Hello everyone!
I'm wondering what my options are to track voltage of a 24volt battery of a cordless drill..
ADC accepts up to 5v on input.
So one option is to make a resistive divider.
Is a programmable gain amplifier (with 'negative' gain) an option?
Are there perhaps better alternatives?
Thanks!
AlfaOmega:
..... make a resistive divider.
Better meaning what exactly?
You can use high value resistors and a capacitor to reduce the battery drain, so 1M and 4M7
divider with 100nF (film) cap across the lower (1M) resistor. This has a limited bandwidth
response, but that's not a problem with a slowly varying voltage from a battery.
The capacitor is needed to provide a suitably low-impedance source into the ADC and its multiplexer,
while allowing only a few uA of current to flow through the divider.
A plastic film cap, not a ceramic is advised, since they have much lower leakage currents (which
matters in such a divider)
Is a programmable gain amplifier (with 'negative' gain) an option?
Only if you have access to a power supply with about 30V output and your op-amps can stand it.
Surely you only need +/-5V supplies with the opamp, using a summing junction at virtual ground?
Output is negative of course so you'd invert that with another opamp....
It's just a battery of a cordless drill is in question here.. There is no issue of frequency response and a resistor divider is a perfectly adequate for the purpose.
However I have some time on my hands and I want to try new things. Hence I've mentioned the programmable gain amplifier (never had a reason tu use one before), a fuel gauge/coulomb meter can also be an interesting thing to try here, but again there is an issue of battery voltage (24v).
So basically I'm looking for guidance or suggestions on possible interesting things to experiment with :))
AlfaOmega:
So basically I'm looking for guidance or suggestions on possible interesting things to experiment with :))

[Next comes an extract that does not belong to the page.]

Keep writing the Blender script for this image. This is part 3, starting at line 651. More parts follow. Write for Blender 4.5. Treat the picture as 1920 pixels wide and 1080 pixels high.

Voltage, current, power, 12-bit.
Coulomb counter?
Leo..
I inserted a zener above the potential divider. For example [about] 20Volts, and then divide by about 2.
Pick values to at least contain the range from almost empty battery (?20) to at least the fullest during charge (?28?)
By comparison to an /6 resistive potential divider, you get more steps within the rather limited 10 bit ad range, and by comparison to op amps you've decreased component count and got rid of extra power supplies.
The downside is that zeners might be 19V or not exactly as-advertised, so you do need to calibrate and a polynomial calibration subroutine is recommended to get to 1 bit accuracy.
And zeners are not perfect, the graph doesn't suddenly bent at exactly 20V or whatever the rating is, its
a non-linear device. This can be compensated for, ignored, or a constant current source could be used to
stabilize the zener voltage!
Well, Coulomb counter it is then.
Plus will get a programmable gain amplifier for good measure, just to see what it does 
Thank you guys!!
Advanced hackers can remove the 0.1 ohm current sense resistor and replace it with their own to change the range (say a 0.01 ohm to measure up 32 Amps with a resolution of 8mA)